=== Aim of the task ===
Copy the lines of the data below exactly, starting at the first and stopping after the line that contains "lab_, 'brush', kind='stuff')"; include no pictures.
▶
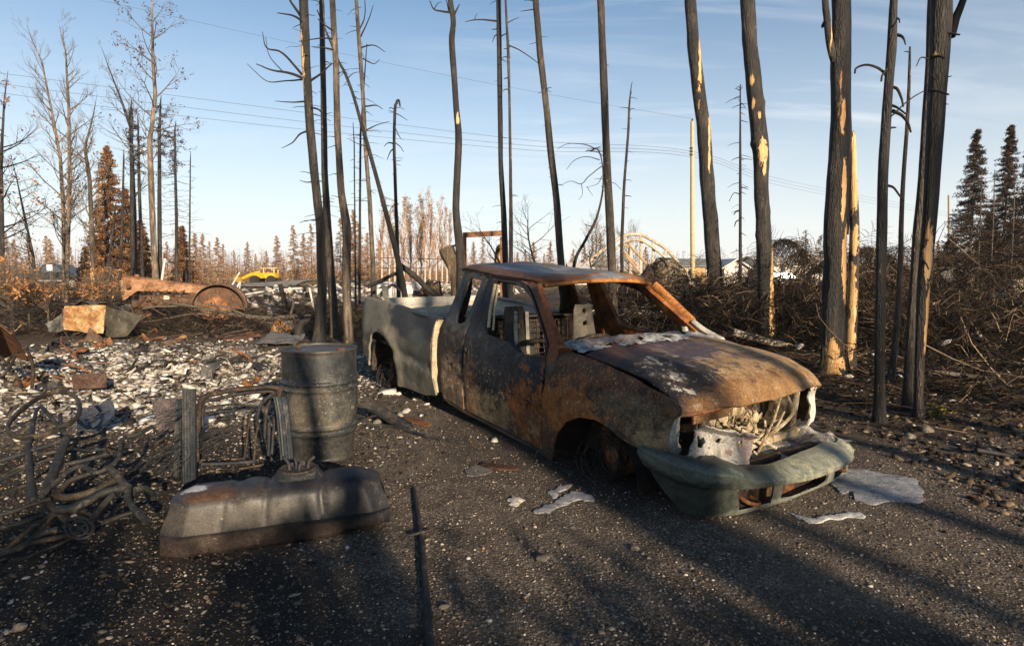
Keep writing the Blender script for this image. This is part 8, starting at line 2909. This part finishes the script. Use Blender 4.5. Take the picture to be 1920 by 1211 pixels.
def boughs(name, n_, cx, cy, sx, sy, zmax, lab_, keepf, zf):
    x = cx + nrs.randn(n_) * sx
    y = cy + nrs.randn(n_) * sy
    k = keepf(x, y)
    x, y = x[k], y[k]
    n2 = len(x)
    z = gh(x, y) + zmax * nrs.rand(n2) * (zf(x, y) if zf else 1)
    an = nrs.rand(n2) * 6.28
    el = nrs.randn(n2) * .45
    d = np.stack([np.cos(an) * np.cos(el), np.sin(an) * np.cos(el), np.sin(el)], -1)
    L = .5 + .7 * nrs.rand(n2)
    s_ = np.cross(d, nrs.randn(n2, 3))
    s_ /= np.linalg.norm(s_, axis=1, keepdims=True)
    c0 = np.stack([x, y, z], -1)
    q = 22
    PL = []
    for j in range(q):
        t_ = (j + nrs.rand(n2)) / q
        b = c0 + d * (L * t_)[:, None] - np.array([0, 0, .3]) * (L * t_ * t_)[:, None]
        dr = d * .7 + s_ * (1 if j % 2 else -1) * .8 + nrs.randn(n2, 3) * .25
        l2 = L * (.16 + .22 * (1 - t_))
        PL.append(np.stack([b, b + dr * (l2 * .5)[:, None] + nrs.randn(n2, 3) * .012, b + dr * l2[:, None] - np.array([0, 0, .25]) * l2[:, None]], 1))
    P = np.concatenate(PL)
    g_ = gh(P[:, :, 0].ravel(), P[:, :, 1].ravel()).reshape(len(P), 3)
    P[:, :, 2] = np.maximum(P[:, :, 2], g_ + .005)
    V, F = tubes_np(P, (.0028 + .0034 * nrs.rand(len(P)) ** 2)[:, None] * np.array([1.3, 1, .5])[None], 3)
    return tag(link(name, mesh_np(name, V, F), M_brush), lab_, 'brush', kind='stuff')


M_brush = islands('brush_twig', [(0, (.004, .0035, .003)), (.45, (.012, .009, .007)), (.7, (.034, .024, .016)), (.88, (.10, .068, .042)), (1, (.30, .22, .145))], .85, 20)
inR = lambda x, y: (x > 2.3 + .25 * y) & (y > 6.2) & (x > 3.7) & (y < 30)
mound = lambda x, y: .35 + .9 * np.clip(vnoise(x * .35 + 5, y * .35, 3) + .5, 0, 1) * np.clip((y - 6) / 4, .15, 1)
brush('fallen_brush', 9000, 9.5, 11.5, 3.6, 3.6, 1.15, 'tangled dark brown fallen branches covering the ground right of the trunks', M_brush, (.002, .012), (.2, 1.2), .8, inR, mound)
boughs('fallen_boughs', 650, 7.6, 11.5, 2.0, 1.6, 1.9, 'tall dark heap of spruce boughs behind the right-hand trunks', lambda x, y: inR(x, y) & (y > 8.6), None)
boughs('fallen_boughs', 1500, 9.0, 11.5, 3.4, 3.6, 1.5, 'bristly fallen spruce boughs heaped right of the trunks', inR, mound)
brush('fallen_brush', 6000, 7.5, 17.0, 4.0, 3.5, 1.25, 'dark fallen branches piled further back behind the right-hand trunks', M_brush, (.004, .014), (.4, 1.7), .8, lambda x, y: (x > 2.5) & (y > 12) & (y < 28), mound)
boughs('fallen_boughs', 700, 4.2, 12.8, 1.7, 1.8, 1.35, 'bristly dark spruce boughs piled behind the pickup hood', lambda x, y: (y > 9.8) & (x > 1.6), None)
brush('fallen_brush', 3000, 3.2, 12.5, 1.1, 1.6, .9, 'dark twigs piled behind the pickup windscreen', M_brush, (.003, .011), (.3, 1.3), .5, lambda x, y: (y > 9.6) & (x > 1.2), None)
brush('charred_sticks', 420, -6, 8.6, 2.4, 1.8, .12, 'burnt sticks and wires lying in the pale ash', M_brush, (.003, .012), (.15, .9), .25, lambda x, y: (y > 5.5) & (y < 13), None)
brush('fallen_brush', 3500, -8.5, 19, 5.0, 3.0, .55, 'low dead twigs and scrub round the old tractor', M_brush, (.003, .010), (.3, 1.1), .6, lambda x, y: (y > 14.5) & (y < 27), None)
brush('fallen_brush', 2200, -12.5, 17.5, 3.0, 3.0, .9, 'dead twiggy undergrowth at the left edge', M_brush, (.003, .010), (.4, 1.4), .8, lambda x, y: (y > 12.8) & (x < -8.5), None)
brush('fallen_brush', 2500, -2.4, 16.5, 2.2, 2.0, .45, 'dead twigs on the ground behind the truck bed', M_brush, (.003, .010), (.3, 1.2), .5, lambda x, y: (y > 13.2) & (x < 1.5), None)
brush('fallen_brush', 2600, 6.0, 7.6, 1.6, 1.0, .10, 'dead twigs and roots on the ground between the right-hand trunk feet', M_brush, (.002, .008), (.2, .9), .12, lambda x, y: (x > 3.0) & (y > 5.4), None)
n = 420
xx = 4.2 + nrs.rand(n) * 9
yy = 7 + nrs.rand(n) * 12
k_ = xx > 2.3 + .25 * yy
xx, yy = xx[k_], yy[k_]
r0 = .02 + .07 * nrs.rand(len(xx)) ** 3
V, F = scatter(icoV, icoF, np.stack([xx, yy, gh(xx, yy) + .1 + .6 * nrs.rand(len(xx)) * np.clip((yy - 7) / 4, 0, 1)], -1), np.stack([r0 * 1.6, r0, r0 * .4], -1), .4, 1.5)
tag(link('pale_scraps', mesh_np('pale_scraps', V, F), m_ash), 'pale ash flakes and scraps caught in the fallen brush', 'scraps', kind='stuff')
boughs('fallen_boughs', 260, -8.5, 14.6, 3.2, .9, .22, 'dark burnt boughs and scrub on the ground round the tractor', lambda x, y: (y > 12.6) & (y < 19), None)
boughs('fallen_boughs', 160, -2.8, 15.0, 1.2, 1.2, .4, 'dark burnt boughs on the ground behind the drum trunks', lambda x, y: (y > 12.8) & (x < 0), None)
# curled tops of toppled trees
def curl(label, ctrl, Y, n_=260, r0=.05, tl=(.3, .9)):
    o = empty('toppled_tree', (D(ctrl[0][0], ctrl[0][1], Y).x, Y, 0), label, 'fallen tree', group='toppled trees in the brush')
    P = smooth_poly([tuple(D(x, y, Y)) for x, y in ctrl], 8)
    mb = MB()
    mb.tube(P, [r0, r0 * .7, r0 * .25], 8)
    mb.build('trunk', M_bark_blk, o)
    PL, RL = [], []
    for i in range(n_):
        k = int((.12 + .88 * rnd.random()) * (len(P) - 1))
        c = np.array(P[k])
        a_ = rnd.uniform(0, 6.28)
        d = np.array([math.cos(a_) * .8, math.sin(a_) * .7, rnd.uniform(-.9, .35)])
        L = rnd.uniform(*tl)
        PL.append([c + d * L * t_ + np.array([0, 0, -.35 * L * t_ * t_]) + nrs.randn(3) * .02 for t_ in (0, .25, .5, .75, 1)])
        r = rnd.uniform(.004, .009)
        RL.append([r, r, r * .8, r * .6, r * .3])
    V, F = tubes_np(np.array(PL), np.array(RL), 3)
    br = link('branches', mesh_np('branches', V, F), M_twig, o)
    return o


curl('toppled black treetop arching in a hump beside the knotty black trunk', [(1392, 540), (1425, 490), (1450, 460), (1475, 450), (1498, 465), (1508, 500)], 14.5, 420)
curl('toppled black treetop drooping right of the pale stripped trunk', [(1590, 500), (1615, 470), (1640, 468), (1665, 480), (1680, 510)], 14.0, 300)
curl('black fallen stem rising behind the thickest trunk on its left side', [(1500, 545), (1520, 515), (1545, 490), (1570, 470)], 12.5, 160)
curl('dark fallen spruce top lying across the brush at the right edge', [(1800, 640), (1850, 610), (1900, 575), (1950, 560)], 11.5, 260, .05, (.2, .7))
curl('dark fallen spruce top in the lower brush right of the last pair of trunks', [(1760, 560), (1800, 590), (1840, 640), (1880, 690)], 10.0, 240, .035, (.2, .6))
curl('tangled black treetop behind the far windscreen pillar', [(1240, 580), (1280, 560), (1320, 545), (1360, 540)], 12.5, 300, .04, (.2, .7))
# logs
LOGS = [([(1100, 578), (1150, 585), (1225, 592), (1262, 612)], 12.6, 17, M_birch, 'pale log lying behind the pickup, seen through its windscreen opening', [(1225, 592), (1250, 610)]),
        ([(1180, 575), (1230, 577), (1262, 590)], 13.4, 7, M_twig_gr, 'thin grey log just above the pale log behind the windscreen opening', None), ([(1375, 622), (1430, 638), (1480, 652), (1540, 662)], 10.9, 15, M_birch, 'pale grey log lying behind the hood between the black trunks', None),
        ([(1310, 610), (1360, 626), (1400, 634)], 11.8, 11, M_bark_tan, 'brown log behind the foot of the far windscreen pillar', None), ([(1740, 697), (1800, 703), (1870, 709), (1950, 711)], 7.6, 8, M_twig_gr, 'long thin grey log lying in the brush at the right', None),
        ([(1855, 676), (1900, 680), (1960, 686)], 8.1, 7, M_twig_gr, 'short pale log near the right edge above the long thin log', None), ([(1845, 705), (1870, 750), (1895, 780), (1930, 800)], 6.3, 4, M_twig_gr, 'bare grey branch slanting down to the right edge', None),
        ([(1745, 502), (1790, 504), (1825, 520), (1846, 543)], 13, 2.6, M_twig_gr, 'thin whip arching over the brush right of the last pair of trunks', None), ([(1830, 842), (1870, 850), (1950, 862)], 4.6, 8, M_blk, 'straight black pole lying on the ground near the right edge', None),
        ([(1610, 760), (1660, 775), (1720, 790), (1775, 800)], 6.5, 5, M_bark, 'dark root running along the ground between the right-hand trunks', None), ([(1380, 555), (1430, 530), (1470, 515)], 13, 3, M_twig, 'thin dark branch crossing in front of the knotty trunk', None)]
for (pts, Y, w, mt, lb, side_) in LOGS:
    P = [D(x, y, Y) for x, y in pts]
    for p in P:
        pass
    o = empty('fallen_log', (P[0].x, P[0].y, max(0, P[0].z)), lb, 'log', group='fallen logs')
    mb = MB()
    mb.tube(P, w * .5 * Y / FP, 12, 6)
    mb.jitter(.02, 2.5)
    mb.build('trunk', mt, o)
mb = MB()
mb.ring(D(1268, 606, 12.9), .36, .035, (.2, -.9, .2), 36, 8, t0=.3, t1=5.2)
tag(mb.build('curled_hoop', M_blk), 'black curled hoop behind the far windscreen pillar', 'hoop')
# the only green: a small plant by the trunks
yp = empty('small_plant', gp(1757, 786), 'small yellow-green plant at the foot of the last pair of trunks', 'plant')
pos = np.array([list(gp(1757, 786))]) + nrs.randn(60, 3) * np.array([.05, .05, .03]) + np.array([0, 0, .07])
V, F = leaf_cloud(pos, .03, .6)
link('leaves', mesh_np('leaves', V, F), islands('yellow_green_leaf', [(0, (.2, .17, .02)), (1, (.38, .33, .05))]), yp)
mb = MB()
for q in range(6):
    b0 = gp(1757, 786)
    mb.tube([b0, b0 + Vector((rnd.uniform(-.03, .03), rnd.uniform(-.03, .03), .05)), b0 + Vector((rnd.uniform(-.07, .07), rnd.uniform(-.07, .07), .1))], .003, 5, 3)
mb.build('stems', M_twig_gr, yp)
# orange leaf litter
n = 500
xx = np.concatenate([2.6 + nrs.rand(n // 2) * 3, -4 + nrs.rand(n // 2) * 6])
yy = np.concatenate([2.5 + nrs.rand(n // 2) * 4, 2.2 + nrs.rand(n // 2) * 5])
pos = np.stack([xx, yy, gh(xx, yy) + .012], -1)
V, F = leaf_cloud(pos, .016, .7)
V[:, 2] = np.maximum(V[:, 2] * .4 + np.repeat(pos[:, 2], 4) * .6, 0.004)
tag(link('leaf_litter', mesh_np('leaf_litter', V, F), M_leaf_or), 'small dry leaves and wood chips lying on the gravel', 'leaf litter', kind='stuff')

# ---------------------------------------------------------------- scorched trees behind the camera, whose shadows cross the foreground
az = math.radians(27)
def qp(q, p): return Vector((q * math.cos(az) - p * math.sin(az), q * math.sin(az) + p * math.cos(az), 0))
def caster(q, p, r, H, label):
    b0 = qp(q, p)
    o = empty('charred_tree', (b0.x, b0.y, 0), label, 'tree', group='charred trees behind the camera')
    mb = MB()
    P = [b0 + Vector((rnd.uniform(-.06, .06) * k, 0, H * k / 6 - (.1 if k == 0 else 0))) for k in range(7)]
    mb.tube(P, [r * 1.15, r, r * .8, r * .5], 12, 4)
    mb.jitter(.03, 2)
    mb.build('trunk', M_bark, o)
    return o


CAST = [(2.28, -13, .15, 11), (2.60, -17, .19, 12), (2.90, -22, .11, 12), (.70, -9.0, .12, 4.6), (3.98, -16, .11, 11), (4.9, -12, .12, 10), (5.7, -18, .09, 11), (6.5, -14, .12, 11), (7.6, -19, .13, 12)]
for i, (q, p, r, H) in enumerate(CAST):
    caster(q, p, r, H, 'charred trunk standing behind the photographer')
# low scorched bushes added unseen, shaped for broken shade on frames and gravel
for (q, p, H, hw, n_) in ((-4.9, -7.5, 3.5, .8, 2600), (-3.5, -7.5, 3.45, .75, 2600), (-2.1, -7.0, 3.3, .75, 2500), (-.92, -7.3, 3.3, .5, 1700), (.36, -7.2, 3.1, .40, 1300), (1.08, -7.6, 2.75, .22, 420), (1.74, -7.0, 2.64, .42, 850)):
    b0 = qp(q, p)
    o = empty('added_shade_bush', b0, 'dense scorched bush added out of view behind the camera to shade the foreground', 'bush', group='shade bushes added behind the camera')
    sd_ = Vector((math.cos(az), math.sin(az), 0))
    P, R = [], []
    for i in range(26):
        e0 = np.array(b0 + sd_ * rnd.uniform(-hw, hw) + Vector((0, 0, H * rnd.uniform(.75, 1.0))))
        P.append([np.array(b0) * (1 - t_) + e0 * t_ + nrs.randn(3) * .06 * (t_ > 0) for t_ in (0, .25, .5, .75, 1)])
        R.append([.02, .016, .012, .008, .004])
    V, F = tubes_np(np.array(P), np.array(R), 4)
    link('stems', mesh_np('stems', V, F), M_twig, o)
    t_ = nrs.rand(n_)
    a = (nrs.rand(n_) * 2 - 1) * hw
    top = H * (1 - .10 * np.abs(a / hw) ** 3 - .10 * nrs.rand(n_))
    pos = np.array(b0)[None] + np.array(sd_)[None] * a[:, None] + nrs.randn(n_, 3) * .2
    pos[:, 2] = .5 + (top - .5) * t_ ** .75
    V, F = leaf_cloud(pos, .085, .7)
    link('leaves', mesh_np('leaves', V, F), M_leaf_dk, o)
# thin autumn haze over the whole site
mb = MB()
mb.box((0, 130, 6.9), (700, 440, 16.6))
hm = bpy.data.materials.new('haze')
hm.use_nodes = True
nt = hm.node_tree
nt.nodes.clear()
pv = N(nt, 'ShaderNodeVolumePrincipled')
pv.inputs['Color'].default_value = (.93, .93, .95, 1)
pv.inputs['Density'].default_value = .0004
pv.inputs['Anisotropy'].default_value = .2
N(nt, 'ShaderNodeOutputMaterial', inp={1: pv.outputs[0]})
tag(mb.build('haze', hm, None, False), 'thin pale haze hanging over the burnt ground', 'haze', kind='stuff')
SC.cycles.volume_bounces = 0
bpy.context.view_layer.update()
◀
=== Answer to this problem ===
Keep writing the Blender script for this image. This is part 8, starting at line 2909. This part finishes the script. Use Blender 4.5. Take the picture to be 1920 by 1211 pixels.
def boughs(name, n_, cx, cy, sx, sy, zmax, lab_, keepf, zf):
    x = cx + nrs.randn(n_) * sx
    y = cy + nrs.randn(n_) * sy
    k = keepf(x, y)
    x, y = x[k], y[k]
    n2 = len(x)
    z = gh(x, y) + zmax * nrs.rand(n2) * (zf(x, y) if zf else 1)
    an = nrs.rand(n2) * 6.28
    el = nrs.randn(n2) * .45
    d = np.stack([np.cos(an) * np.cos(el), np.sin(an) * np.cos(el), np.sin(el)], -1)
    L = .5 + .7 * nrs.rand(n2)
    s_ = np.cross(d, nrs.randn(n2, 3))
    s_ /= np.linalg.norm(s_, axis=1, keepdims=True)
    c0 = np.stack([x, y, z], -1)
    q = 22
    PL = []
    for j in range(q):
        t_ = (j + nrs.rand(n2)) / q
        b = c0 + d * (L * t_)[:, None] - np.array([0, 0, .3]) * (L * t_ * t_)[:, None]
        dr = d * .7 + s_ * (1 if j % 2 else -1) * .8 + nrs.randn(n2, 3) * .25
        l2 = L * (.16 + .22 * (1 - t_))
        PL.append(np.stack([b, b + dr * (l2 * .5)[:, None] + nrs.randn(n2, 3) * .012, b + dr * l2[:, None] - np.array([0, 0, .25]) * l2[:, None]], 1))
    P = np.concatenate(PL)
    g_ = gh(P[:, :, 0].ravel(), P[:, :, 1].ravel()).reshape(len(P), 3)
    P[:, :, 2] = np.maximum(P[:, :, 2], g_ + .005)
    V, F = tubes_np(P, (.0028 + .0034 * nrs.rand(len(P)) ** 2)[:, None] * np.array([1.3, 1, .5])[None], 3)
    return tag(link(name, mesh_np(name, V, F), M_brush), lab_, 'brush', kind='stuff')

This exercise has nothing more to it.